An #seo question from the X-Twitter world: In the domain name, is the use of dash ( - ) recommended or not?
- It's fine
- Pick a domain name for your brand for the long run, don't just collect keywords (the common reason for dashes). Build out a domain.
- For SEO, dashes are very minimally better in URLs than underscores. Don't change your URLs for them tho. Don't use spaces, commas, colons, etc in URLs.
- Your domain name is never going to make or break your SEO.
@Nick I don't think either of those are the case. From a branding or marketing POV, *maybe* (eg, if you have the URL in an offline ad, it can be easier to remember). I would venture a guess that the SEO effect is less than the mention of the word on the page, and at that point, is that still worth focusing on?
(And yes, I know, I know, SEOs sometimes focus on the smallest things, but TBH that's super-inefficient and gives a bad reputation.)
@johnmu hm, as long as keyword domains work, people will use them. Maybe Google can delete this bonus finally?
@hig Do they really work though? I think it's a lot of "keyword in the domain" plus "there's a lot of other SEO things we do" -- and I don't think you can separate out the effect of a word in a domain. They can be cool for branding, they can be memorable, but I don't think you get any measurable SEO bonus out of it. (It would be totally weird to do that, anyone can buy a domain name; it's not a sign of relevance.)
@johnmu ich schreib mal auf deutsch. Geht schneller. Schau mal nach Webdesign Bremen bei Google. Das erste Ergebnis ist in keiner Metrik besser aber hat halt Backlinks mit dem Keyword weils ja der Name ist, dann weiß Google ja nicht wann jemand nach dem Business und wann jemand nach dem Keyword sucht und dann schreiben die ihren Content halt genauso. Alles bisschen shady und shitty aber es geht halt immer noch.

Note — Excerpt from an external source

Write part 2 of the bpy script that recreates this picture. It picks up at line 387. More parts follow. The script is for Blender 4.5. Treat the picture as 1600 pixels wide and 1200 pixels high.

@nbwpuk @aral If you really don't want search engines, it's easy to block them. Some people do care about them, since they can bring a lot of interested people to their pages, even if they're not selling anything. ...
And lots of people are ambivalent (which I had to search to check the spelling, I would miss that), which includes a lot of people at Google fwiw - they focus on their actual product (maps, flights, docs, cloud, etc), not on SEO, which is also fine.
@johnmu John Mueller: "[caveats] ... dashes are minimally better in URLs... [more caveats]"
Industry blogger: "John Mueller says that dashes are better. This is the key to SEO success."
SEO Industry: *spends the next 3 months updating URLs*
SEO Conferences: "Let's rename to 'SEO DashCon.' We need a keynote speaker to talk about dashes in URLs."
@keithgoode And then 7 years of mourning when I mention dashes are out. We've been around the block a few times, huh. :)
@johnmu Trust in Google to find out what better works between your site and humanity.
@johnmu I am based in South Africa and I have a supplier who sells two products from their website.
On SEMrush their website has 0% organic traffic, 0% organic keywords, 0 paid keywords, 0 paid traffic, 0 referencing domains and no domain authority score.
We are both targeting the same brand name keyword but the supplier has the keyword with exact match in his domain and always ranks no. 1.
If the keyword in the domain isn't the key how are they ranking no. 1?
DM for examples
@johnmu here is a screen shot of my domain SEO stats alongside the supplier. Both websites are not eligible for paid media under Google's policies so we have to rely on SEO to drive traffic.
If keyword domain isn't making them no. 1 what is?
@marsman33 There's a lot more involved with ranking than just the domain name, so I don't think that's an "all things are otherwise equal" comparison. Anyone can buy a domain name with a keyword in it, that doesn't mean the content is somehow relevant to users (the search teams could be greatly reduced if it just needs to check the word in the domain name :-)).